Your task
Restate every line of the material, word for word.

Dataset excerpt
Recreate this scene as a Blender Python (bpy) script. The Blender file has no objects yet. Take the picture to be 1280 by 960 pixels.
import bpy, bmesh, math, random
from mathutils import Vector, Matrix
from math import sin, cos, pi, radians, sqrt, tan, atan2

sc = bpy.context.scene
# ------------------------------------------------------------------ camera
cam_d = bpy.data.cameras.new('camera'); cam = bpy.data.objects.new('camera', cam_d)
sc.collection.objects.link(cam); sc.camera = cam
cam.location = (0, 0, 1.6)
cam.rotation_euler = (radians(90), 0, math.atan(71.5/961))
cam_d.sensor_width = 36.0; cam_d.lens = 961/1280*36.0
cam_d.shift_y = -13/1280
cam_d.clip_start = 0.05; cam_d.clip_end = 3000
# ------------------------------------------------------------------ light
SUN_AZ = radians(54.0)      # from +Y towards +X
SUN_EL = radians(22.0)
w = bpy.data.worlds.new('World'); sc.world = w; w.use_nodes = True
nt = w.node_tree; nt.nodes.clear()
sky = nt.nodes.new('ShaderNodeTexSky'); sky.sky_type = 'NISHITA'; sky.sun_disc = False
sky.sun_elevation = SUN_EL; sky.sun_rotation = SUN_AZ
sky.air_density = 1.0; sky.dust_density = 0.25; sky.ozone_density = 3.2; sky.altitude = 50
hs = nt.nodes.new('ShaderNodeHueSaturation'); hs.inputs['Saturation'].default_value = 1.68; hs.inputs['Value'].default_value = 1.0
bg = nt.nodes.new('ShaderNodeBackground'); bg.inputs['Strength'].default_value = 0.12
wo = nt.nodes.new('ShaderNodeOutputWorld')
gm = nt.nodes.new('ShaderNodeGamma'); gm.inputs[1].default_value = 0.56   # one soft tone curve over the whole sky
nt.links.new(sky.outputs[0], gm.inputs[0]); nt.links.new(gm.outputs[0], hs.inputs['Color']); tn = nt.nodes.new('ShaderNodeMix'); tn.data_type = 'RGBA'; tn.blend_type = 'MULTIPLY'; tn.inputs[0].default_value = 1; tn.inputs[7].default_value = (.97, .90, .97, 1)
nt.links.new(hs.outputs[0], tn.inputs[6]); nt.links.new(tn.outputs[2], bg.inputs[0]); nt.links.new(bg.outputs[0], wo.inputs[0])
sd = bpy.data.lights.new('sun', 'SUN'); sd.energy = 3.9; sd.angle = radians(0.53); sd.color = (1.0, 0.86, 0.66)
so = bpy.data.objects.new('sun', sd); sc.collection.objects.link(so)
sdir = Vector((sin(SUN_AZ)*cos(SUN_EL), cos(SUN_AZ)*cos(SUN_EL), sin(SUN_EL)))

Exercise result
Recreate this scene as a Blender Python (bpy) script. The Blender file has no objects yet. Take the picture to be 1280 by 960 pixels.
import bpy, bmesh, math, random
from mathutils import Vector, Matrix
from math import sin, cos, pi, radians, sqrt, tan, atan2

sc = bpy.context.scene
# ------------------------------------------------------------------ camera
cam_d = bpy.data.cameras.new('camera'); cam = bpy.data.objects.new('camera', cam_d)
sc.collection.objects.link(cam); sc.camera = cam
cam.location = (0, 0, 1.6)
cam.rotation_euler = (radians(90), 0, math.atan(71.5/961))
cam_d.sensor_width = 36.0; cam_d.lens = 961/1280*36.0
cam_d.shift_y = -13/1280
cam_d.clip_start = 0.05; cam_d.clip_end = 3000
# ------------------------------------------------------------------ light
SUN_AZ = radians(54.0)      # from +Y towards +X
SUN_EL = radians(22.0)
w = bpy.data.worlds.new('World'); sc.world = w; w.use_nodes = True
nt = w.node_tree; nt.nodes.clear()
sky = nt.nodes.new('ShaderNodeTexSky'); sky.sky_type = 'NISHITA'; sky.sun_disc = False
sky.sun_elevation = SUN_EL; sky.sun_rotation = SUN_AZ
sky.air_density = 1.0; sky.dust_density = 0.25; sky.ozone_density = 3.2; sky.altitude = 50
hs = nt.nodes.new('ShaderNodeHueSaturation'); hs.inputs['Saturation'].default_value = 1.68; hs.inputs['Value'].default_value = 1.0
bg = nt.nodes.new('ShaderNodeBackground'); bg.inputs['Strength'].default_value = 0.12
wo = nt.nodes.new('ShaderNodeOutputWorld')
gm = nt.nodes.new('ShaderNodeGamma'); gm.inputs[1].default_value = 0.56   # one soft tone curve over the whole sky
nt.links.new(sky.outputs[0], gm.inputs[0]); nt.links.new(gm.outputs[0], hs.inputs['Color']); tn = nt.nodes.new('ShaderNodeMix'); tn.data_type = 'RGBA'; tn.blend_type = 'MULTIPLY'; tn.inputs[0].default_value = 1; tn.inputs[7].default_value = (.97, .90, .97, 1)
nt.links.new(hs.outputs[0], tn.inputs[6]); nt.links.new(tn.outputs[2], bg.inputs[0]); nt.links.new(bg.outputs[0], wo.inputs[0])
sd = bpy.data.lights.new('sun', 'SUN'); sd.energy = 3.9; sd.angle = radians(0.53); sd.color = (1.0, 0.86, 0.66)
so = bpy.data.objects.new('sun', sd); sc.collection.objects.link(so)
sdir = Vector((sin(SUN_AZ)*cos(SUN_EL), cos(SUN_AZ)*cos(SUN_EL), sin(SUN_EL)))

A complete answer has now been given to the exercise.